Microhardness Profiles and Hydrogen Induced Cracking of Flexible Armor Steel Wires in H₂S Environments

ABSTRACT

Hydrogen induced cracking (HIC) tests of flexible pipe pressure and tensile armor wires were carried out in a H₂S-containing environment in order to assess the resistance to cracking. Tests were carried out in substitute ocean water solution, constantly bubbled with 1%H₂S/N₂ mixture for different duration in order to investigate crack growth. After each test specimens were ultrasonic inspected for internal cracks. Specimen was sectioned at any region with crack indications and the cross section was observed for internal cracks. HIC parameters were measured and associated with microstructure and hardness profile. Results showed that HIC susceptibility is related to the hardness. Regions with higher hardness had a higher tendency for crack initiation.

INTRODUCTION

Flexible pipes may be exposed to high pressures during deep-water operation. They are made up of several different layers. Pressure armor layer is designed to withstand the hoop stress that is caused by the inner fluid pressure, while the tensile armor layer is designed to resist axial loads. They are wound around an internal polymer sheath to isolate it from production gases and fluids. However, external sheath damage can expose these layers to sea water, while gases contained in the crude oil environment can reach the annular space due to permeability through the polymer sheath, exposing the steel armor layers to corrosive environments that may contain H₂S^1,2,3. Depending on the mechanical properties and microstructure of the steel, the absorption of hydrogen generated by corrosion in a H₂S-containing environment can lead to the failure of these layers.
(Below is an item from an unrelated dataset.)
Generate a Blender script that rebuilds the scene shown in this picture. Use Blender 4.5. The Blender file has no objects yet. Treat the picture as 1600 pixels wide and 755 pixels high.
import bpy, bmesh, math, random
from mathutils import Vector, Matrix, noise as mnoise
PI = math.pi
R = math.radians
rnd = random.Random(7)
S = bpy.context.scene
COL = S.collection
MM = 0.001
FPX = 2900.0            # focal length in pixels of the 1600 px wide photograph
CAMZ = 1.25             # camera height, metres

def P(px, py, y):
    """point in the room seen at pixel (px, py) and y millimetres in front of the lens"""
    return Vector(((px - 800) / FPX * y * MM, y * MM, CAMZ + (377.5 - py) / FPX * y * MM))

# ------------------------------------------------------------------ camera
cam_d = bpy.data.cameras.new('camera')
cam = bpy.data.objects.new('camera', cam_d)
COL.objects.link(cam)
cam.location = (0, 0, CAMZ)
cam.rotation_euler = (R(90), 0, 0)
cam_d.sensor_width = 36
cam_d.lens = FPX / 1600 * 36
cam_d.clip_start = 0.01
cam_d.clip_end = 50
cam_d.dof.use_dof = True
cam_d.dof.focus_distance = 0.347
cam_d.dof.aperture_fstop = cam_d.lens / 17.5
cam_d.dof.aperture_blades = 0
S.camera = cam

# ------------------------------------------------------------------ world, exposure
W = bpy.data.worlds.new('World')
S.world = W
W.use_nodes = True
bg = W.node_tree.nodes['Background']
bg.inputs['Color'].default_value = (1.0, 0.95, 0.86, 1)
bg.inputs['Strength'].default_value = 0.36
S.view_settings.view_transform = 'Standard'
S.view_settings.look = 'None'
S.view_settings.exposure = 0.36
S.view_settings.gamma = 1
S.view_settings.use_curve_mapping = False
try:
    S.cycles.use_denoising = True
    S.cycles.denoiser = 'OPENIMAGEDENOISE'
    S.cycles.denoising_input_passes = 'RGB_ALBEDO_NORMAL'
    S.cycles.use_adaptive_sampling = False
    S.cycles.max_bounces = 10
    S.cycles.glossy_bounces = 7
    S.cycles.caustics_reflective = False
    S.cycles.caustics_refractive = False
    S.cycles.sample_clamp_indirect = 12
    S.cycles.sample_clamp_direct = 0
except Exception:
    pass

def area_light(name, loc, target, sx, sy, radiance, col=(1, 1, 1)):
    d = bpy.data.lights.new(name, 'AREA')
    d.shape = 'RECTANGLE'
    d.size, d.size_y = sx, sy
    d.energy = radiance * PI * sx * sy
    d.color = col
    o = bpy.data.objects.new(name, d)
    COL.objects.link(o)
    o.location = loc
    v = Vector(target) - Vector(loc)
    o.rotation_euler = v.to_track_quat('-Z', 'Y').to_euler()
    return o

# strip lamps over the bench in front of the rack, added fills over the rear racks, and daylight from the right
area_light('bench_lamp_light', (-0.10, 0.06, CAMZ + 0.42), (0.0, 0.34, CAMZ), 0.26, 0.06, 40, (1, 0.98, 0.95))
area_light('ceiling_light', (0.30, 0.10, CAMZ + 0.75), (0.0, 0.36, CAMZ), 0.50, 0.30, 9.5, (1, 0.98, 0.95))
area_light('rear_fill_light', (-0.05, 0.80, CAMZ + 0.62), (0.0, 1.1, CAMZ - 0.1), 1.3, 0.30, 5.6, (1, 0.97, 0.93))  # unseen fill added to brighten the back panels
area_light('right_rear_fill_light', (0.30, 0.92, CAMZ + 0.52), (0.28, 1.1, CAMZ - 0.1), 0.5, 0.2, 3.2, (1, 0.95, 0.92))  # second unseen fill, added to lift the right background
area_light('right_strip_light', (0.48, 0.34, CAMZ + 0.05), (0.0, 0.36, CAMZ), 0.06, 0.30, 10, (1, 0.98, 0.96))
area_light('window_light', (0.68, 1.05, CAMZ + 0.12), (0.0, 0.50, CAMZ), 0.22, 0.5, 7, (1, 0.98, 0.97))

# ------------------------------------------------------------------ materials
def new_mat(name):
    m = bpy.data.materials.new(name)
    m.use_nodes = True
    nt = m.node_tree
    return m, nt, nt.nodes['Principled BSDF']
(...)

Despite this, some authors suggest that the rate of which H₂S enters the annulus by permeation is much lower than the ability of the steel wires in the annulus to consume H₂S³.

HIC is often used as a generic way to define the fracture of a material at subcritical stress levels assisted by hydrogen. Cracks generally originate from defects (that act as hydrogen traps) inside the metal when the diffusing hydrogen concentration exceeds a set threshold. It differs from others hydrogen assisted cracking mechanisms due to the absence of external load.